El desastre final se produjo cuando, ante los disturbios de los siglos IV y V, los emperadores recurrieron a rebajar y envilecer el valor de la moneda. Tales prácticas inflacionarias, unidas a unos congelados precios máximos, paralizaron definitivamente la producción y el comercio de los artículos básicos, desintegrando toda la organización económica. Cuanto más afán mostraban las autoridades en la aplicación de los precios máximos, tanto más desesperada era la situación de las masas urbanas, que dependían siempre de la disponibilidad de alimentos. El comercio de granos y otros artículos de primera necesidad desapareció por completo. Para evitar el hambre, la gente huía de las ciudades; se asentaron en el campo, tratando de cultivar el grano, aceite, vino, y otras necesidades por sí mismos, para el autoconsumo. Los grandes terratenientes restringían, por falta de compradores, las superficies cultivadas, fabricando en las propias heredades –las villae- los productos artesanos que precisaban.

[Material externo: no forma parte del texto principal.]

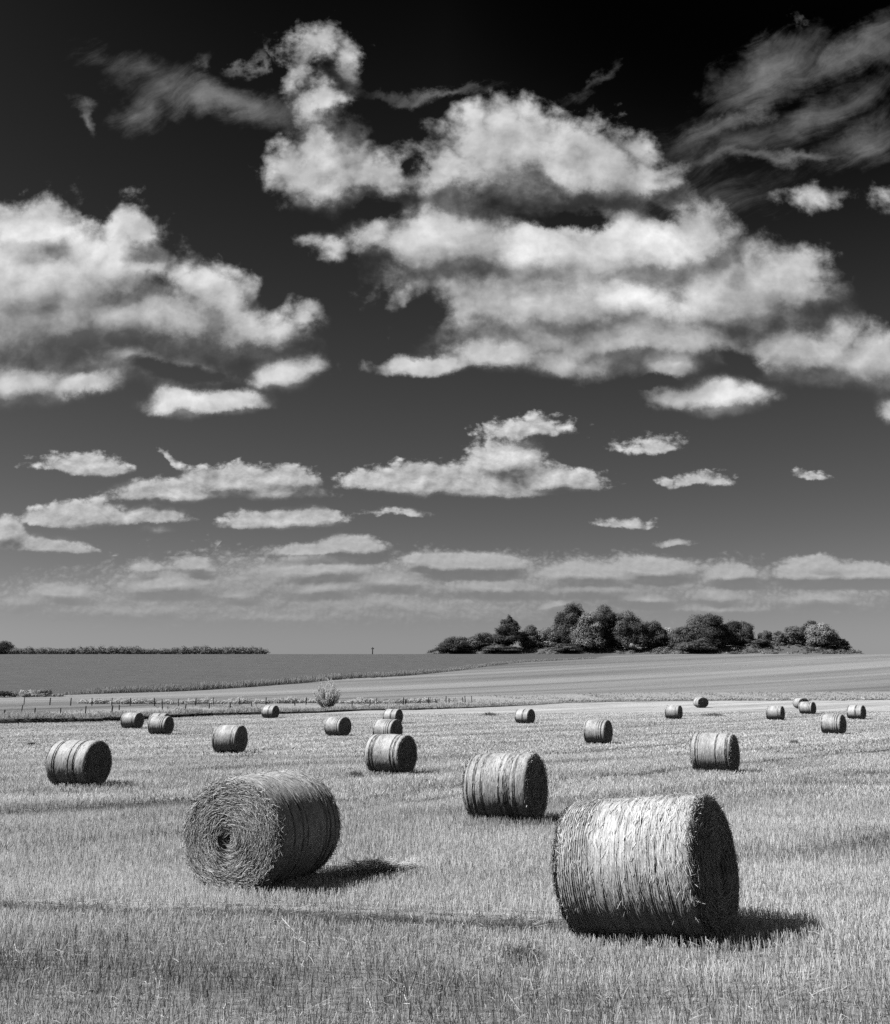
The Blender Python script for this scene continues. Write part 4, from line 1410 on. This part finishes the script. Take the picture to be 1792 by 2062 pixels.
# fences ------------------------------------------------------------
def fence(posts, label, seed, wires=(.92, .62, .34)):
    r = np.random.default_rng(seed)
    pts = []
    for px, yt, yb in posts:
        x, y, z = hit(px, yb)
        pts.append((x, y, z, CAM_H + ray(px, yt)[1] * y - z))
    root = tag(empty('wire_fence', pts[0][:3]), label, 'fence', 'post and wire fences at the meadow')
    o = np.array(pts[0][:3])
    for x, y, z, h in pts:
        b = np.array([x, y, z]) - o
        lx, ly = r.normal(0, .05, 2)
        w = r.uniform(.055, .085)
        tubes('post', [([b + [0, 0, -.3], b + [lx * .5, ly * .5, h * .5], b + [lx, ly, h * .97], b + [lx, ly, h]], [w, w, w * .95, w * .6], 7)], M_POST, root, r.uniform(.0, .3))
    for k in wires:
        path = []
        for (x, y, z, h), nx2_ in zip(pts, pts[1:] + [None]):
            a = np.array([x, y, z + h * k]) - o
            path.append(a)
            if nx2_ is not None:
                b = np.array([nx2_[0], nx2_[1], nx2_[2] + nx2_[3] * k]) - o
                path.append((a + b) / 2 - [0, 0, .03])
        tubes('wire', [(path, [.006] * len(path), 4)], M_POST, root, .3)


fence([(48, 1404, 1419), (100, 1405, 1420), (142, 1405, 1421), (185, 1405, 1421), (225, 1405, 1421), (262, 1405, 1421), (312, 1405, 1422), (359, 1407, 1422), (394, 1406, 1421.5), (430, 1404, 1420), (482, 1404.5, 1421), (535.5, 1404, 1419),
       (616, 1404, 1419), (758, 1405, 1418), (812, 1404, 1419), (863, 1404, 1416.5), (898, 1401.5, 1415), (937, 1401, 1414.5), (950, 1401, 1414.5)],
      'far wire fence whose taller posts stand against the scrub', 1)
fence([(9, 1429, 1441), (43, 1419, 1434.5), (70, 1425, 1437), (122, 1425, 1437), (172, 1421, 1437), (225, 1420, 1437), (240, 1419, 1430), (327, 1408, 1429), (373, 1418, 1429.5), (421, 1417, 1427), (463, 1414.5, 1427), (506, 1413, 1423), (594, 1411, 1421),
       (709, 1411, 1421.5), (744, 1408, 1421), (816, 1408, 1418), (846, 1408, 1417), (878, 1406.5, 1416), (904, 1406, 1415), (932, 1404, 1413)],
      'near wire fence of short leaning posts in the meadow grass', 2)

# wayside cross on the skyline
x, y = ray(750, 1320)[0] * 352, 352.0
z = float(smooth_ground(x, y))
root = tag(empty('wayside_cross', (x, y, z)), 'dark cross shaped post alone on the skyline', 'cross')


def slab(name, x0, x1, y0, y1, z0, z1, bev=.03):
    v = []
    for zz, b in ((z0, bev), (z0 + bev, 0), (z1 - bev, 0), (z1, bev)):
        v += [(x0 + b, y0 + b, zz), (x1 - b, y0 + b, zz), (x1 - b, y1 - b, zz), (x0 + b, y1 - b, zz)]
    f = [(3, 2, 1, 0), (12, 13, 14, 15)]
    for k in range(3):
        for j in range(4):
            f.append((k * 4 + j, k * 4 + (j + 1) % 4, k * 4 + 4 + (j + 1) % 4, k * 4 + 4 + j))
    mk(name, v, np.array(f), M_POST, {'tone': np.full(16, .2)}, root)


slab('pole', -.17, .17, -.15, .15, -.4, 2.45)
slab('crossarm', -.52, .52, -.155, .155, 1.75, 2.05)

# weeds that stand up out of the stubble
for i, (px, py, w, h, n, tone, lab) in enumerate([
        (716, 1566, 24, 16, 420, .34, 'grey weed tuft left of the column of three bales'),
        (985, 1441, 30, 8, 300, .30, 'thin dark weeds right of the smallest bale in the column'),
        (1435, 1442, 44, 7, 420, .30, 'dry weeds between the dark bale and the bale behind the largest'),
        (1600, 1497, 16, 8, 160, .34, 'small weed tuft in front of the far group at the right edge'),
        (64, 1501, 16, 7, 240, .10, 'dark weed tuft on the dark strip at the left edge'),
        (565, 1806, 60, 16, 520, .22, 'dark trampled weeds in front of the bale with the sunlit end'),
        (1052, 1935, 60, 26, 420, .16, 'dark weed stalks in the foreground stubble below the largest bale')]):
    r = np.random.default_rng(700 + i)
    x, y, z = hit(px, py)
    k = y / FPX
    p = np.stack([x + r.normal(0, .3, n) * w * k, y + r.normal(0, .3, n) * w * k * (1.2 if y < 20 else .8)], -1)
    hh = r.uniform(.4, 1.0, n) * h * k * np.exp(-((p[:, 0] - x) / (w * k * .6)) ** 2) + .03
    v, f, tn = grass_blades(p, hh, r.uniform(.5, 1.2, n) * max(.006, .6 * k), np.clip(r.normal(tone, .12, n), .02, 1), r, .5)
    tag(mk('weeds', v, f, M_LEAF, {'tone': tn}), lab, 'weeds', 'weeds standing in the stubble', kind='stuff')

Paso a paso, la agricultura en gran escala, seriamente amenazada ya por el escaso rendimiento del trabajo servil, resultaba cada vez menos racional, a medida que era sucesivamente más difícil traficar a precios remuneradores. El propietario de la finca ya no podía vender en las ciudades, por lo que el burgués perdió su clientela. Se vio obligado a buscar un sustituto para satisfacer sus necesidades mediante el empleo de artesanos por cuenta propia en su villa. Al final, el terrateniente abandonó la producción a gran escala y se convirtió en mero perceptor de rentas abonadas por arrendatarios y aparceros. Estos coloni eran o esclavos liberados o proletarios urbanos que se asentaron en las aldeas y se pusieron a labrar la tierra. Nació la tendencia hacia el establecimiento de la autarquía de cada propietario de la finca surgido. La función económica de las ciudades, el tráfico mercantil, y el comercio de la artesanía urbana, se redujo. Italia y las provincias del Imperio regresaron a un estado menos avanzado de la división social del trabajo. La estructura económica de la antigua civilización, que tan alto nivel alcanzara, retrocedió a un nivel que hoy denominaríamos feudal.
Los emperadores se alarmaron ante un estado de cosas que socavaban su propia situación financiera y el poder militar de su gobierno. Pero su lucha era inútil, ya que no afectan a la raíz del mal. La compulsión y la coacción a la que recurrieron no podía invertir la tendencia hacia la desintegración social que, por el contrario, fue causada precisamente por demasiada coacción y coerción. Ningún romano, sin embargo, era consciente del hecho de que el proceso fue inducido por la injerencia del Gobierno en los precios y por el envilecimiento de moneda.
De nada servía que los emperadores promulgaran leyes en contra quien abandonara la ciudad para refugiarse en el campo: “relicta Civitate rus habitare maluerit.” El sistema de la leiturgia –los servicios públicos que habían de ser prestados por los ricos ciudadanos- sólo aceleró el retroceso de la división de la mano de obra. Las leyes relativas a las obligaciones especiales
de los armadores, las navicularii, no tuvieron más éxito en el control de la disminución de la navegación que las leyes relativas al grano en su aspiración de remover los obstáculos que dificultaban abastecer de productos agrícolas a las aglomeraciones urbanas.
La maravillosa civilización de la antigüedad desapareció porque fue incapaz de amoldar su código moral y su sistema jurídico a las exigencias de la economía de mercado. Un orden social está condenado al fracaso si las medidas que requiere su normal funcionamiento son rechazadas por las normas de la moral, son declaradas ilegales por las leyes del país, y perseguidas por jueces y magistrados. El Imperio Romano se derrumbó porque sus ciudadanos ignoraron el espíritu liberal y repudiaron la iniciativa privada y la libre empresa. El intervencionismo económico y su corolario político, el gobierno dictatorial, descompusieron el poderoso imperio, como también, en el futuro, lo harán con cualquier régimen social.